Really good New Yorker story from James Surowiecki on the “performance revolution” and how it’s gone from sports to the rest of the world. I particularly liked the way he connected sports to business:

A key part of the “performance revolution” in sports, then, is the story of how organizations, in a systematic way, set about making employees more effective and productive. This, as it happens, is something that other organizations started doing around the same time. Look at what happened in American manufacturing, a transformation that also has its origins in the nineteen-seventies. At the time, big American companies were in woeful shape. In the decades after the Second World War, they had faced almost no foreign competition, and typically had only a few domestic rivals. That made them enormously profitable but complacent about quality and productivity. The result was that, by the early nineteen-seventies, American productivity growth was stalling, while American products were often defect-ridden and unreliable. One study, in 1969, found that a third of the people who bought a new American car judged it to be in unsatisfactory condition when it was delivered.

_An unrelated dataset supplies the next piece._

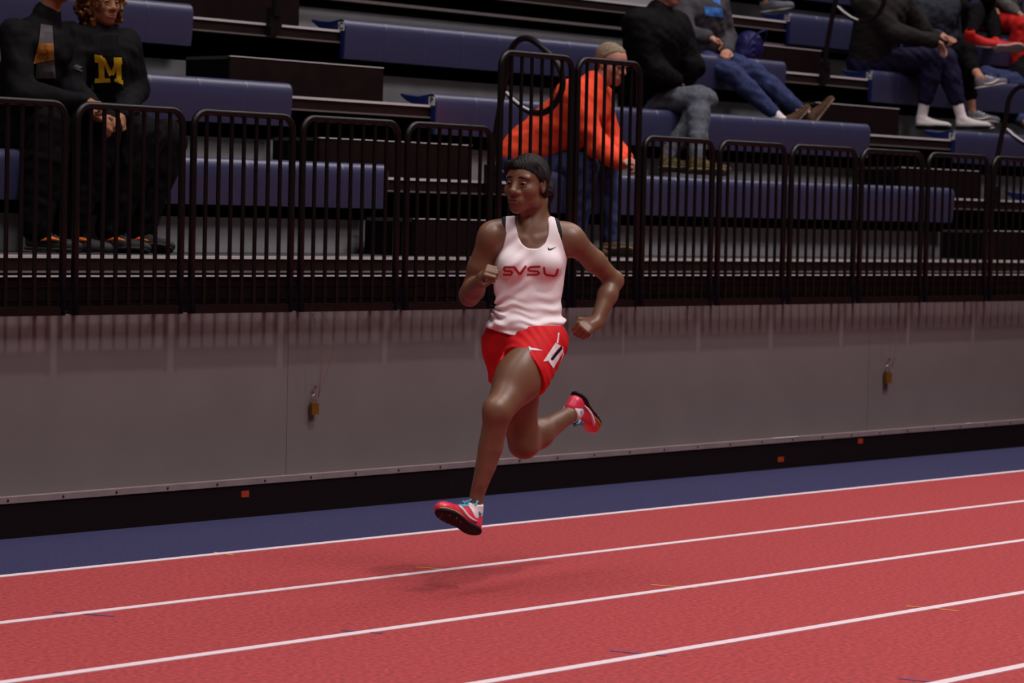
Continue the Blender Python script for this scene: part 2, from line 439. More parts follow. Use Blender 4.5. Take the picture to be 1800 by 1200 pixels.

Reminded me a bit of a great piece I read a few weeks ago on the “responsive enterprise” and how software changes this conversation around performance and improvement. A little snippet from that:

Software promotes agility by dramatically speeding up the feedback loop between output and input. In the past, companies could measure their performance every quarter, making it difficult to adjust quickly to changes in the environment. In contrast, Facebook ships new versions of its product multiple times a day, with enhancements and fixes determined by realtime feedback from actual use of the Web site. Companies such as Amazon and Booking.com continuously perform A/B testing or multi-armed bandit experiments on users to optimize purchase rates on their Web sites.